Please copy the lines below exactly, from the first one through the line showing "random.seed(7)".

[Begin Given information]

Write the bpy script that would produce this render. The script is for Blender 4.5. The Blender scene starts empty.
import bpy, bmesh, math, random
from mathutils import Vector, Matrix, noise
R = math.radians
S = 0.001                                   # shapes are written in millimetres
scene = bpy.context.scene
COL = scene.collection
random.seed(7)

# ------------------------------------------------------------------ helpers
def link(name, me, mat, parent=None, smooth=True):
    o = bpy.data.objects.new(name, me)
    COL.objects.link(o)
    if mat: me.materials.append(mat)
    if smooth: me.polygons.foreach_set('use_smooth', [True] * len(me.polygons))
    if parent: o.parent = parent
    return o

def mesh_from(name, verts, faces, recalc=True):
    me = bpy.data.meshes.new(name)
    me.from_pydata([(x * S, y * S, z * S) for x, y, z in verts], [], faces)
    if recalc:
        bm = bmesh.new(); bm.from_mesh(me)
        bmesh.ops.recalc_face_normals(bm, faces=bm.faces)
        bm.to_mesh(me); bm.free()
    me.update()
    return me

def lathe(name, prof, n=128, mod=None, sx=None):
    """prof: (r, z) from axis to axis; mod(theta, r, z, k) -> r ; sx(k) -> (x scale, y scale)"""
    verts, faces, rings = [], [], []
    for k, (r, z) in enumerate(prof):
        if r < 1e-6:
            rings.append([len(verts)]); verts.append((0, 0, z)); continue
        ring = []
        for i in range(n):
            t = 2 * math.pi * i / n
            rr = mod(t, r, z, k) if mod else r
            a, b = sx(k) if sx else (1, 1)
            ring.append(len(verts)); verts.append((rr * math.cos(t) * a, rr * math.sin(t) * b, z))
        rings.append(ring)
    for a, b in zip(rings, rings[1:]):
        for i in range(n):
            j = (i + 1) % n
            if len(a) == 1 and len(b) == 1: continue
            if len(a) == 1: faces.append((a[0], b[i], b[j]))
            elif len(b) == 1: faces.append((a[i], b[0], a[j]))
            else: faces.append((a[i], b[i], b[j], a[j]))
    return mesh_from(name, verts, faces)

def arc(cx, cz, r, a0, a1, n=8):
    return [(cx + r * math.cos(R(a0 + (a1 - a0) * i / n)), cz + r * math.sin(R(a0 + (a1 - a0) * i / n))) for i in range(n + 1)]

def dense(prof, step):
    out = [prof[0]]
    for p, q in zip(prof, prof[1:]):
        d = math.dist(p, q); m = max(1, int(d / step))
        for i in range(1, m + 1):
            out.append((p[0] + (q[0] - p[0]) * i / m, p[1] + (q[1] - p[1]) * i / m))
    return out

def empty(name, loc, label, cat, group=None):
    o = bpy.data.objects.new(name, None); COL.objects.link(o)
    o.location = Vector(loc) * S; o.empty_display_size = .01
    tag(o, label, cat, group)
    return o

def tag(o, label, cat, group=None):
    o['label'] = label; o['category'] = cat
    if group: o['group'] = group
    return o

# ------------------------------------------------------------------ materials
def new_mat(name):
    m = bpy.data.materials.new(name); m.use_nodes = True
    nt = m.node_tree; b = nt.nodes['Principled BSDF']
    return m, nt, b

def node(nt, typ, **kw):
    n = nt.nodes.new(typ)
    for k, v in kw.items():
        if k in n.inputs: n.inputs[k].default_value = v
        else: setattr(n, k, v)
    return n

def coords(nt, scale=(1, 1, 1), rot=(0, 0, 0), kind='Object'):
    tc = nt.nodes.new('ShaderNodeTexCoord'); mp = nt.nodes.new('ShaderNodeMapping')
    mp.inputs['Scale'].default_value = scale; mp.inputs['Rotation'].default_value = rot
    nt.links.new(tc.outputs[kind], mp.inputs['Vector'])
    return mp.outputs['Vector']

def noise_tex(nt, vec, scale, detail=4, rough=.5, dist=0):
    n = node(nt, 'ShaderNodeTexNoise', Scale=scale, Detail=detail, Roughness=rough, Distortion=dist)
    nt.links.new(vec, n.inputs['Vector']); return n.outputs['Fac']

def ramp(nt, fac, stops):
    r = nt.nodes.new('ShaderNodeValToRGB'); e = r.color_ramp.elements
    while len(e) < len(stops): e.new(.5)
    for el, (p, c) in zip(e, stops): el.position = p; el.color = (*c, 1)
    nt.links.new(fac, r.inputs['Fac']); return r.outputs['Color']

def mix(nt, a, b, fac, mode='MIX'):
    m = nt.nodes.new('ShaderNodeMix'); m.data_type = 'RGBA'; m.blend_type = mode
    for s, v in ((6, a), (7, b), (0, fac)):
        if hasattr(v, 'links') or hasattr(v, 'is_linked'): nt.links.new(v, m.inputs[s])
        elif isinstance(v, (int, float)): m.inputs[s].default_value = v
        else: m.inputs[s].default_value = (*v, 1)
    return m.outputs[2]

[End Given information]

▶ _Reply_:
Write the bpy script that would produce this render. The script is for Blender 4.5. The Blender scene starts empty.
import bpy, bmesh, math, random
from mathutils import Vector, Matrix, noise
R = math.radians
S = 0.001                                   # shapes are written in millimetres
scene = bpy.context.scene
COL = scene.collection
random.seed(7)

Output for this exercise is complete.